WHAT THE EXERCISE ASKS =>
Your task is to output all the records below, word for word.

— START DATA SHOWN —

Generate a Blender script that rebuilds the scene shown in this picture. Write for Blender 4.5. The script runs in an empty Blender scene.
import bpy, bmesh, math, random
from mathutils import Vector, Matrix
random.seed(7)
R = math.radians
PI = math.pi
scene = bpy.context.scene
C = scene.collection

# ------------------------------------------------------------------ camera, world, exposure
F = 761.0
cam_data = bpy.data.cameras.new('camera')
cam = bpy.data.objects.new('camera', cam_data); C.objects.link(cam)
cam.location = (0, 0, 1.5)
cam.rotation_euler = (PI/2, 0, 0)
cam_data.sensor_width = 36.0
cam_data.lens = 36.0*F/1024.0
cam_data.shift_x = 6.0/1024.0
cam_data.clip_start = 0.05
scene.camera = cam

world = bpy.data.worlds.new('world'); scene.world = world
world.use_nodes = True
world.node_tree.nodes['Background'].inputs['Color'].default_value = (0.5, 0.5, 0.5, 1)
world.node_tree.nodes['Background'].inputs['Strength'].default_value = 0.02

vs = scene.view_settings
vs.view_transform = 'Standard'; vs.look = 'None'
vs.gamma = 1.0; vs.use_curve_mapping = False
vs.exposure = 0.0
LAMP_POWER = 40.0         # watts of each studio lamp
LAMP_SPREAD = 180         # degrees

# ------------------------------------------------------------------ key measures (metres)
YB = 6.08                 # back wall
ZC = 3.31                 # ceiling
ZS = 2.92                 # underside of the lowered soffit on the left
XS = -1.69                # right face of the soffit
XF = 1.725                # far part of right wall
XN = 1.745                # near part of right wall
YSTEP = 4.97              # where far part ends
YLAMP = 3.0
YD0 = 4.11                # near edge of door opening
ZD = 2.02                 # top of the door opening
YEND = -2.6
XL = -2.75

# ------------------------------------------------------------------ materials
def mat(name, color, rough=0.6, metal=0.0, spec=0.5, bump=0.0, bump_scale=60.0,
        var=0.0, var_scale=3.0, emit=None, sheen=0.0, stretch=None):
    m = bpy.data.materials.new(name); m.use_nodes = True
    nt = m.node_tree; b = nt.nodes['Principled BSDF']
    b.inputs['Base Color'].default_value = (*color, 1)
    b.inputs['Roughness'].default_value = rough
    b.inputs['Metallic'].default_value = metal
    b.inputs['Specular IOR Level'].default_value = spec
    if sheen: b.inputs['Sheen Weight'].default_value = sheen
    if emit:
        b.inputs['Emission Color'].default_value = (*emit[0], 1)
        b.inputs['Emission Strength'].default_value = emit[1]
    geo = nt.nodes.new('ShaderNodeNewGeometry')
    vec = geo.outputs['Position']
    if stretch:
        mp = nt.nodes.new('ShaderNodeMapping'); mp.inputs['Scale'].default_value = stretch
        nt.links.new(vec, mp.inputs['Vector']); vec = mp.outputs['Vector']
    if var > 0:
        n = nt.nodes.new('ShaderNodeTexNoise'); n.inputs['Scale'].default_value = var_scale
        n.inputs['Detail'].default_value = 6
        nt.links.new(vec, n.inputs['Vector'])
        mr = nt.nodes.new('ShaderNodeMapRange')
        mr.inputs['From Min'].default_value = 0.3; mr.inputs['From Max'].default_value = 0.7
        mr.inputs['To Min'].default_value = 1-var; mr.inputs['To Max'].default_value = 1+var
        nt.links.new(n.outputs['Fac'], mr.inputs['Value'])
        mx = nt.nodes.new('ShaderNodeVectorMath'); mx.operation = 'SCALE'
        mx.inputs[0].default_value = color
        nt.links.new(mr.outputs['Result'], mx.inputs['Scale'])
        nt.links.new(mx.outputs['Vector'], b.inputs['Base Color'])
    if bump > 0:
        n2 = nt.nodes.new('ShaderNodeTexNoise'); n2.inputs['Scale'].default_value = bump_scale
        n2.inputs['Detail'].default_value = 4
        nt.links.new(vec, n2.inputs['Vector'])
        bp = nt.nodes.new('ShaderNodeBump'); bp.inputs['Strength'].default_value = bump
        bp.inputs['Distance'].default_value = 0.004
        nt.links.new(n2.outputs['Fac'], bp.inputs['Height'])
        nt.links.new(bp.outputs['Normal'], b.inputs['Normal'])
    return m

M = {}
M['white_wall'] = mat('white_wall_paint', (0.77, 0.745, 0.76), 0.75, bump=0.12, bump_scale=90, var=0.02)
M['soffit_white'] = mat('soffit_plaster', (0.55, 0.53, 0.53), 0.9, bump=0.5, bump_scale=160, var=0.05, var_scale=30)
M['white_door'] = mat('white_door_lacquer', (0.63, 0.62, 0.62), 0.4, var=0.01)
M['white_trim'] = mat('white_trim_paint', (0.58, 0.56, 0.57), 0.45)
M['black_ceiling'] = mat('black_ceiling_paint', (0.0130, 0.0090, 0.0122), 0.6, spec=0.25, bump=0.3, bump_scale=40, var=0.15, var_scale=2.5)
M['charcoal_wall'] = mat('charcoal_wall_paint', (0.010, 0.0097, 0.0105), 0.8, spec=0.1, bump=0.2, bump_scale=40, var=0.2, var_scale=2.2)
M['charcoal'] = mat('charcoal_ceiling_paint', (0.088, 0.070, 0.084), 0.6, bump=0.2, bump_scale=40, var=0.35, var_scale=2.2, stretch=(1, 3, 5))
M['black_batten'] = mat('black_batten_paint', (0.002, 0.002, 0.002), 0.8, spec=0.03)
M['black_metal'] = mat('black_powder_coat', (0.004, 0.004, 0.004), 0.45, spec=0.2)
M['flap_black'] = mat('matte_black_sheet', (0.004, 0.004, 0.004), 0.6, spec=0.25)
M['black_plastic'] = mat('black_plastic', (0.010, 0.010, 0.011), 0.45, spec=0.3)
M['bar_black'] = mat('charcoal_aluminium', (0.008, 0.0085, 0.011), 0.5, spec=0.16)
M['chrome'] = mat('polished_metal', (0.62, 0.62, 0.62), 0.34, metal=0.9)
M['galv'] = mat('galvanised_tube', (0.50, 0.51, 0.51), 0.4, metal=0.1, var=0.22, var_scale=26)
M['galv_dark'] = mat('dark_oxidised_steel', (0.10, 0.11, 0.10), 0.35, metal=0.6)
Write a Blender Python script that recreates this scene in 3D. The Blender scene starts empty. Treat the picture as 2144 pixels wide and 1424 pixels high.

— END DATA SHOWN —

TASK RESPONSE =>
Generate a Blender script that rebuilds the scene shown in this picture. Write for Blender 4.5. The script runs in an empty Blender scene.
import bpy, bmesh, math, random
from mathutils import Vector, Matrix
random.seed(7)
R = math.radians
PI = math.pi
scene = bpy.context.scene
C = scene.collection

# ------------------------------------------------------------------ camera, world, exposure
F = 761.0
cam_data = bpy.data.cameras.new('camera')
cam = bpy.data.objects.new('camera', cam_data); C.objects.link(cam)
cam.location = (0, 0, 1.5)
cam.rotation_euler = (PI/2, 0, 0)
cam_data.sensor_width = 36.0
cam_data.lens = 36.0*F/1024.0
cam_data.shift_x = 6.0/1024.0
cam_data.clip_start = 0.05
scene.camera = cam

world = bpy.data.worlds.new('world'); scene.world = world
world.use_nodes = True
world.node_tree.nodes['Background'].inputs['Color'].default_value = (0.5, 0.5, 0.5, 1)
world.node_tree.nodes['Background'].inputs['Strength'].default_value = 0.02

vs = scene.view_settings
vs.view_transform = 'Standard'; vs.look = 'None'
vs.gamma = 1.0; vs.use_curve_mapping = False
vs.exposure = 0.0
LAMP_POWER = 40.0         # watts of each studio lamp
LAMP_SPREAD = 180         # degrees

# ------------------------------------------------------------------ key measures (metres)
YB = 6.08                 # back wall
ZC = 3.31                 # ceiling
ZS = 2.92                 # underside of the lowered soffit on the left
XS = -1.69                # right face of the soffit
XF = 1.725                # far part of right wall
XN = 1.745                # near part of right wall
YSTEP = 4.97              # where far part ends
YLAMP = 3.0
YD0 = 4.11                # near edge of door opening
ZD = 2.02                 # top of the door opening
YEND = -2.6
XL = -2.75

# ------------------------------------------------------------------ materials
def mat(name, color, rough=0.6, metal=0.0, spec=0.5, bump=0.0, bump_scale=60.0,
        var=0.0, var_scale=3.0, emit=None, sheen=0.0, stretch=None):
    m = bpy.data.materials.new(name); m.use_nodes = True
    nt = m.node_tree; b = nt.nodes['Principled BSDF']
    b.inputs['Base Color'].default_value = (*color, 1)
    b.inputs['Roughness'].default_value = rough
    b.inputs['Metallic'].default_value = metal
    b.inputs['Specular IOR Level'].default_value = spec
    if sheen: b.inputs['Sheen Weight'].default_value = sheen
    if emit:
        b.inputs['Emission Color'].default_value = (*emit[0], 1)
        b.inputs['Emission Strength'].default_value = emit[1]
    geo = nt.nodes.new('ShaderNodeNewGeometry')
    vec = geo.outputs['Position']
    if stretch:
        mp = nt.nodes.new('ShaderNodeMapping'); mp.inputs['Scale'].default_value = stretch
        nt.links.new(vec, mp.inputs['Vector']); vec = mp.outputs['Vector']
    if var > 0:
        n = nt.nodes.new('ShaderNodeTexNoise'); n.inputs['Scale'].default_value = var_scale
        n.inputs['Detail'].default_value = 6
        nt.links.new(vec, n.inputs['Vector'])
        mr = nt.nodes.new('ShaderNodeMapRange')
        mr.inputs['From Min'].default_value = 0.3; mr.inputs['From Max'].default_value = 0.7
        mr.inputs['To Min'].default_value = 1-var; mr.inputs['To Max'].default_value = 1+var
        nt.links.new(n.outputs['Fac'], mr.inputs['Value'])
        mx = nt.nodes.new('ShaderNodeVectorMath'); mx.operation = 'SCALE'
        mx.inputs[0].default_value = color
        nt.links.new(mr.outputs['Result'], mx.inputs['Scale'])
        nt.links.new(mx.outputs['Vector'], b.inputs['Base Color'])
    if bump > 0:
        n2 = nt.nodes.new('ShaderNodeTexNoise'); n2.inputs['Scale'].default_value = bump_scale
        n2.inputs['Detail'].default_value = 4
        nt.links.new(vec, n2.inputs['Vector'])
        bp = nt.nodes.new('ShaderNodeBump'); bp.inputs['Strength'].default_value = bump
        bp.inputs['Distance'].default_value = 0.004
        nt.links.new(n2.outputs['Fac'], bp.inputs['Height'])
        nt.links.new(bp.outputs['Normal'], b.inputs['Normal'])
    return m

M = {}
M['white_wall'] = mat('white_wall_paint', (0.77, 0.745, 0.76), 0.75, bump=0.12, bump_scale=90, var=0.02)
M['soffit_white'] = mat('soffit_plaster', (0.55, 0.53, 0.53), 0.9, bump=0.5, bump_scale=160, var=0.05, var_scale=30)
M['white_door'] = mat('white_door_lacquer', (0.63, 0.62, 0.62), 0.4, var=0.01)
M['white_trim'] = mat('white_trim_paint', (0.58, 0.56, 0.57), 0.45)
M['black_ceiling'] = mat('black_ceiling_paint', (0.0130, 0.0090, 0.0122), 0.6, spec=0.25, bump=0.3, bump_scale=40, var=0.15, var_scale=2.5)
M['charcoal_wall'] = mat('charcoal_wall_paint', (0.010, 0.0097, 0.0105), 0.8, spec=0.1, bump=0.2, bump_scale=40, var=0.2, var_scale=2.2)
M['charcoal'] = mat('charcoal_ceiling_paint', (0.088, 0.070, 0.084), 0.6, bump=0.2, bump_scale=40, var=0.35, var_scale=2.2, stretch=(1, 3, 5))
M['black_batten'] = mat('black_batten_paint', (0.002, 0.002, 0.002), 0.8, spec=0.03)
M['black_metal'] = mat('black_powder_coat', (0.004, 0.004, 0.004), 0.45, spec=0.2)
M['flap_black'] = mat('matte_black_sheet', (0.004, 0.004, 0.004), 0.6, spec=0.25)
M['black_plastic'] = mat('black_plastic', (0.010, 0.010, 0.011), 0.45, spec=0.3)
M['bar_black'] = mat('charcoal_aluminium', (0.008, 0.0085, 0.011), 0.5, spec=0.16)
M['chrome'] = mat('polished_metal', (0.62, 0.62, 0.62), 0.34, metal=0.9)
M['galv'] = mat('galvanised_tube', (0.50, 0.51, 0.51), 0.4, metal=0.1, var=0.22, var_scale=26)
M['galv_dark'] = mat('dark_oxidised_steel', (0.10, 0.11, 0.10), 0.35, metal=0.6)
Write a Blender Python script that recreates this scene in 3D. The Blender scene starts empty. Treat the picture as 2144 pixels wide and 1424 pixels high.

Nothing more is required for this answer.